With musicians surrounding the garden, isolated in translucent metallic tepees, the performance allows for a personal symphony, constructed by our unique paths between caged instrumentalists and illuminated trees.
The experience is less radical though.
The dynamics and warmth of Figgis' electronic chamber music really do need a chamber, while the façade of Tamplin's House is not a willing canvas for towering images of distorted faces and trapped wasps.
The title says it all: Figgis tampers with his environment, asking it to change forever.
The environment politely declines.
Peter Crawley
Knot Smart ***
Curved Street
Ken Fanning, founder member of the Belfast-based company, Tumble Circus, can, as proficiently as anybody else I've seen, climb a rope to a precarious height, twist coils about himself and slide precipitously back to the pavement.
He has a pleasant, easy-going manner and - if the evidence of his sensitive handling of a (not-so-sober) heckler on Thursday afternoon is any measure - is skilled in the difficult art of people management.
All that said, Knot Smart, a free show outside the crumbling remains of Temple Bar's Arthouse, is, the element of danger aside, no more remarkable than many busking performances.
Ken plays bad music on an old record player.
He chats up the girls. He climbs the rope. He slides back down again.
Such acrobatics are, like snake-charming and bear-baiting, difficult to do well, but are, like those pursuits, perhaps not ideally suited for public entertainment outside eastern bazaars.
Runs until September 25th.
Donald Clarke
Ignition - programme 2 ****
In a night of same sex duets it was the unadvertised An dá thrá by Fearghus Ó Conchúir's that impressed at the second Ignitions programme.
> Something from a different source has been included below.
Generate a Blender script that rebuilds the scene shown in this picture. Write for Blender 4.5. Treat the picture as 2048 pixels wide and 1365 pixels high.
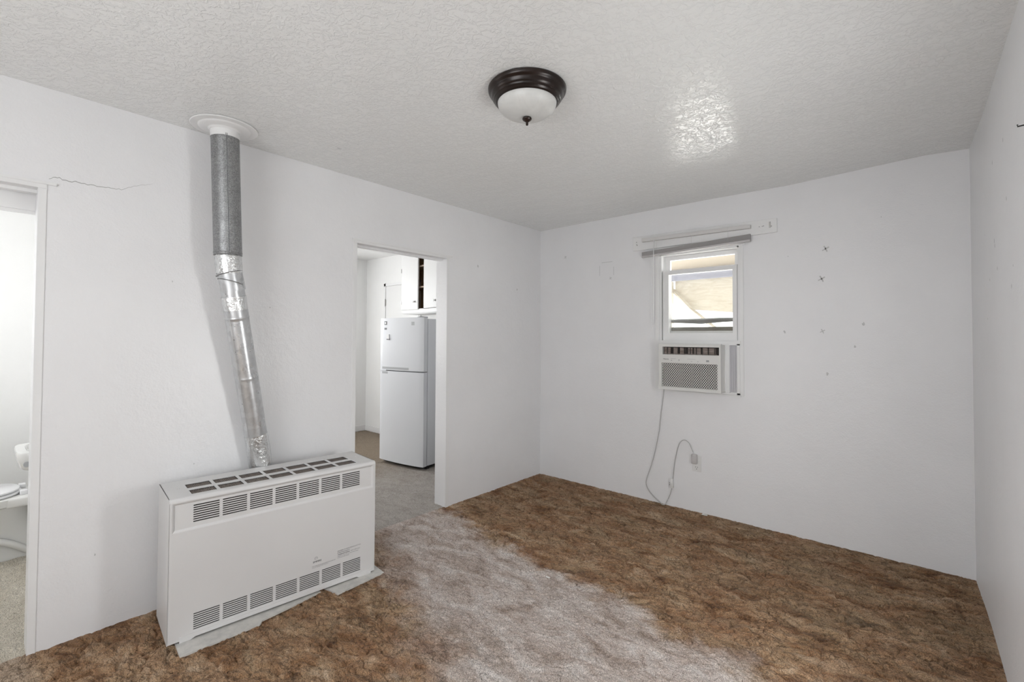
import bpy, bmesh, math, random
import numpy as np
from mathutils import Vector, Matrix
random.seed(7); rng = np.random.default_rng(7)
for o in list(bpy.data.objects): bpy.data.objects.remove(o, do_unlink=True)
S = bpy.context.scene; C = S.collection
PI = math.pi

# ------------------------------------------------------------------ camera
CAM = Vector((2.8573, -3.7215, 1.354))
yaw, pitch, roll = math.radians(41.0452), math.radians(1.1903), math.radians(.2747)
F = Vector((-math.sin(yaw)*math.cos(pitch), math.cos(yaw)*math.cos(pitch), math.sin(pitch)))
Rt = Vector((math.cos(yaw), math.sin(yaw), 0)); Up = Rt.cross(F)
R2 = Rt*math.cos(roll)+Up*math.sin(roll); U2 = -Rt*math.sin(roll)+Up*math.cos(roll)
cd = bpy.data.cameras.new('camera'); cam = bpy.data.objects.new('camera', cd); C.objects.link(cam)
M = Matrix((R2, U2, -F)).transposed().to_4x4(); M.translation = CAM; cam.matrix_world = M
cd.sensor_fit = 'HORIZONTAL'; cd.sensor_width = 36; cd.lens = 36*927.568/2048; cd.shift_y = -24.837/2048
cd.clip_start = .02; cd.clip_end = 200
S.camera = cam
# ------------------------------------------------------------------ sky, exposure
S.view_settings.view_transform = 'Standard'; S.view_settings.look = 'None'
S.view_settings.exposure = -0.03; S.view_settings.gamma = 1; S.view_settings.use_curve_mapping = False
w = bpy.data.worlds.new('sky'); S.world = w; w.use_nodes = True
w.node_tree.nodes['Background'].inputs[0].default_value = (.93, .96, 1, 1)
w.node_tree.nodes['Background'].inputs[1].default_value = 3.4
def area(name, loc, rot, sx, sy, power, col=(1, 1, 1)):
    l = bpy.data.lights.new(name, 'AREA'); l.shape = 'RECTANGLE'; l.size = sx; l.size_y = sy
    l.energy = power; l.color = col
    o = bpy.data.objects.new(name, l); o.location = loc; o.rotation_euler = rot; C.objects.link(o); return o
# area lights set in window openings out of view
area('daylight_right', (3.19, -1.96, 1.00), (0, math.radians(90), 0), 1.0, .34, 17, (.97, .985, 1))
area('fill_front', (2.0, -5.24, 1.45), (math.radians(-90), 0, PI), 1.5, 1.1, 25, (.97, .985, 1))  # added soft fill from behind the camera
area('daylight_kitchen', (-3.30, -1.6, 1.7), (0, math.radians(-90), 0), 1.1, .9, 20, (1, 1, 1))
area('fill_kitchen_front', (-2.66, -3.23, 1.55), (math.radians(-90), 0, PI), .9, .9, 12, (1, 1, 1))  # second kitchen light, added to brighten fridge and back wall from the front
area('daylight_bath', (-1.2, -4.74, 1.6), (math.radians(-90), 0, PI), .8, .7, 11, (1, 1, 1))
sl_ = bpy.data.lights.new('sun', 'SUN'); sl_.energy = 28; sl_.angle = .01; sun = bpy.data.objects.new('sun', sl_); C.objects.link(sun)
sun.rotation_euler = Vector((0, .22, -1)).to_track_quat('-Z', 'Y').to_euler()

# ------------------------------------------------------------------ materials
def mat(name, col, rough=.5, metal=0, spec=.5):
    m = bpy.data.materials.new(name); m.use_nodes = True
    b = m.node_tree.nodes['Principled BSDF']
    b.inputs['Base Color'].default_value = (*col, 1); b.inputs['Roughness'].default_value = rough
    b.inputs['Metallic'].default_value = metal; b.inputs['Specular IOR Level'].default_value = spec
    return m
def nd(m, t, **kw):
    n = m.node_tree.nodes.new(t)
    for k, v in kw.items():
        if k in n.inputs.keys(): n.inputs[k].default_value = v
        else: setattr(n, k, v)
    return n
def lk(m, a, b): m.node_tree.links.new(a, b)
def bsdf(m): return m.node_tree.nodes['Principled BSDF']
def noise(m, scale, detail=3, rough=.5, src=None, dist=0, stretch=None):
    if src is None: src = nd(m, 'ShaderNodeNewGeometry').outputs['Position']
    if stretch:
        mp = nd(m, 'ShaderNodeMapping'); mp.inputs['Scale'].default_value = stretch; lk(m, src, mp.inputs[0]); src = mp.outputs[0]
    n = nd(m, 'ShaderNodeTexNoise', Scale=scale, Detail=detail, Roughness=rough, Distortion=dist); lk(m, src, n.inputs['Vector'])
    return n.outputs['Fac']
def ramp(m, f, stops):
    r = nd(m, 'ShaderNodeValToRGB'); cr = r.color_ramp
    while len(cr.elements) < len(stops): cr.elements.new(.5)
    for e, (p, c) in zip(cr.elements, stops): e.position = p; e.color = (*c, 1) if len(c) == 3 else c
    lk(m, f, r.inputs[0]); return r.outputs[0]
def bump(m, h, dist, strength=1, prev=None):
    b = nd(m, 'ShaderNodeBump', Strength=strength, Distance=dist); lk(m, h, b.inputs['Height'])
    if prev is not None: lk(m, prev, b.inputs['Normal'])
    return b.outputs[0]
def mix(m, f, a, b):
    n = nd(m, 'ShaderNodeMix', data_type='RGBA')
    for s, v in ((0, f), (6, a), (7, b)):
        if isinstance(v, (int, float)): n.inputs[s].default_value = v
        elif isinstance(v, tuple): n.inputs[s].default_value = (*v, 1)
        else: lk(m, v, n.inputs[s])
    return n.outputs[2]
def math_(m, op, a, b=None, clamp=False):
    n = nd(m, 'ShaderNodeMath', operation=op); n.use_clamp = clamp
    for i, v in enumerate((a, b)):
        if v is None: continue
        if isinstance(v, (int, float)): n.inputs[i].default_value = v
        else: lk(m, v, n.inputs[i])
    return n.outputs[0]

def paint(name, col, rough, texture, coarse, var=.03):
    m = mat(name, col, rough)
    c2 = tuple(max(0, c-var) for c in col)
    c = ramp(m, noise(m, 2.2, 4, .6), [(.3, c2), (.65, col)])
    lk(m, c, bsdf(m).inputs['Base Color'])
    n = bump(m, noise(m, 110, 2, .5), .0014*texture, .6)
    n = bump(m, noise(m, 28, 3, .55), .004*coarse, .6, n)
    lk(m, n, bsdf(m).inputs['Normal'])
    return m
M_wall = paint('wall_paint', (.86, .858, .868), .42, 1, .5)
M_wallg = paint('wall_gloss_paint', (.86, .858, .866), .3, 1, .9)
M_kwall = paint('kitchen_wall_paint', (.90, .90, .89), .4, .6, .3)
M_trim = paint('trim_paint', (.86, .858, .856), .3, .3, .5)
# glossy knock-down textured ceiling
M_ceil = mat('ceiling_paint', (.77, .77, .75), .18, spec=.85)
_g = nd(M_ceil, 'ShaderNodeNewGeometry').outputs['Position']
lk(M_ceil, ramp(M_ceil, noise(M_ceil, 1.4, 4, .6), [(.3, (.875, .88, .868)), (.7, (.90, .905, .897))]), bsdf(M_ceil).inputs['Base Color'])
_v = ramp(M_ceil, noise(M_ceil, 34, 4, .6, dist=1.2), [(.46, (0, 0, 0)), (.58, (1, 1, 1))])
_n = bump(M_ceil, _v, .0017, .7)
_n = bump(M_ceil, noise(M_ceil, 110, 2), .0005, .6, _n)
_n = bump(M_ceil, noise(M_ceil, 5, 3, .5, stretch=(1, 2.2, 1)), .005, .6, _n)
lk(M_ceil, _n, bsdf(M_ceil).inputs['Normal'])

def carpet(name, mode):
    m = mat(name, (.2, .13, .08), .95, spec=.12)
    b = bsdf(m); b.inputs['Sheen Weight'].default_value = .08; b.inputs['Sheen Roughness'].default_value = .6
    mp = nd(m, 'ShaderNodeMapping'); lk(m, nd(m, 'ShaderNodeNewGeometry').outputs['Position'], mp.inputs[0])
    mp.inputs['Rotation'].default_value = (0, 0, math.radians(-38)); mp.inputs['Scale'].default_value = (.62, 1.25, 1); lay = mp.outputs[0]
    big = noise(m, 2.6, 4, .6); mid = noise(m, 8, 4, .62, dist=.8, src=lay); cl = noise(m, 38, 3, .6, dist=1.5, src=lay); fine = noise(m, 230, 2, .6)
    brown = ramp(m, mid, [(.30, (.11, .050, .023)), (.43, (.25, .138, .070)), (.57, (.38, .245, .145)), (.74, (.54, .41, .29))])
    rust = mix(m, ramp(m, big, [(.45, (0, 0, 0)), (.7, (1, 1, 1))]), brown, (.30, .155, .085))
    brown = mix(m, .45, brown, rust)
    olive = ramp(m, noise(m, 4.5, 4, .6, dist=1, src=lay), [(.46, (0, 0, 0)), (.66, (1, 1, 1))])
    brown = mix(m, math_(m, 'MULTIPLY', olive, .5), brown, (.345, .265, .170))
    grey = ramp(m, mid, [(.3, (.39, .32, .275)), (.48, (.53, .465, .43)), (.7, (.65, .60, .57))])
    if mode == 'main':
        sx = nd(m, 'ShaderNodeSeparateXYZ'); lk(m, nd(m, 'ShaderNodeNewGeometry').outputs['Position'], sx.inputs[0])
        x, y = sx.outputs[0], sx.outputs[1]
        wob = math_(m, 'MULTIPLY', math_(m, 'SUBTRACT', noise(m, 3.2, 5, .65), .5), .62)
        # worn walkway leading from the kitchen door: between y = -1.26-.12x and y = -2.02-.32x
        up = math_(m, 'SUBTRACT', math_(m, 'ADD', math_(m, 'MULTIPLY', x, -.13), -1.24), y)
        lo = math_(m, 'ADD', y, math_(m, 'ADD', math_(m, 'MULTIPLY', x, .36), 2.03))
        a = math_(m, 'MULTIPLY', math_(m, 'ADD', up, wob), 6.5, True)
        c = math_(m, 'ADD', math_(m, 'MULTIPLY', math_(m, 'ADD', lo, math_(m, 'MULTIPLY', wob, 1.2)), 3.2), .2, True)
        k = math_(m, 'MULTIPLY', a, c, True)
        k = math_(m, 'MULTIPLY', k, math_(m, 'ADD', math_(m, 'MULTIPLY', mid, .8), .5), True)
        col = mix(m, k, brown, grey)
        # paler carpet in front of the bathroom door
        d = math_(m, 'MULTIPLY', math_(m, 'SUBTRACT', math_(m, 'ADD', math_(m, 'MULTIPLY', x, .1), -3.53), y), 14, True)
        col = mix(m, math_(m, 'MULTIPLY', d, .8), col, (.42, .33, .25))
        cd_ = .30
    elif mode == 'kitchen':
        sx = nd(m, 'ShaderNodeSeparateXYZ'); lk(m, nd(m, 'ShaderNodeNewGeometry').outputs['Position'], sx.inputs[0])
        k = math_(m, 'MULTIPLY', math_(m, 'ADD', sx.outputs[0], math_(m, 'ADD', math_(m, 'MULTIPLY', big, 1.2), 1.1)), 1.0, True)
        col = mix(m, k, (.26, .205, .15), ramp(m, mid, [(.3, (.34, .31, .28)), (.7, (.45, .42, .39))])); cd_ = .3
    else:
        col = ramp(m, mid, [(.3, (.50, .455, .37)), (.7, (.62, .58, .50))]); cd_ = .3
    # shade of creases between tufts painted into the colour, then fibre grain
    rg = nd(m, 'ShaderNodeMath', operation='ABSOLUTE'); lk(m, math_(m, 'SUBTRACT', noise(m, 13, 4, .55, dist=1.2, src=lay), .5), rg.inputs[0])
    dk = ramp(m, rg.outputs[0], [(0, (.34, .30, .26)), (.012, (.66, .64, .62)), (.04, (1.05, 1.05, 1.05))])
    mu = nd(m, 'ShaderNodeMix', data_type='RGBA', blend_type='MULTIPLY'); mu.inputs[0].default_value = .85 if mode == 'main' else .25
    lk(m, col, mu.inputs[6]); lk(m, dk, mu.inputs[7]); col = mu.outputs[2]
    if mode == 'main': lk(m, math_(m, 'SUBTRACT', .85, math_(m, 'MULTIPLY', k, .5)), mu.inputs[0])
    fk = ramp(m, fine, [(.32, (.42, .40, .38)), (.5, (1, 1, 1)), (.66, (1.45, 1.42, 1.4))])
    mu = nd(m, 'ShaderNodeMix', data_type='RGBA', blend_type='MULTIPLY'); mu.inputs[0].default_value = .8
    lk(m, col, mu.inputs[6]); lk(m, fk, mu.inputs[7])
    lk(m, mu.outputs[2], b.inputs['Base Color'])
    n = bump(m, fine, .004, 1); n = bump(m, cl, .012, .8, n)
    lk(m, n, b.inputs['Normal'])
    return m
M_carpet = carpet('brown_shag_carpet', 'main'); M_kcarpet = carpet('kitchen_carpet', 'kitchen'); M_bcarpet = carpet('bathroom_carpet', 'bath')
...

Ó Conchúir and fellow dancer Fredrik Persson maintained physical and psychic individuality through their movements, while still charging the space between their bodies.
Megan and Jessica Kennedy's Watch Her Disappear felt less tangible, and although the conceptual premise of identical twins examining schizophrenia was promising, its physical resolution was disappointing.
Ostriches by Dansateliers Rotterdam and Keren Levi was more elusive. Video monitors projected faces that were hidden in the live duet by trailing long hair in a euro-dance kind of way.
And although the resulting "pure physical expression" was restricted by the task of face-hiding, it was a quirky, if limited, work.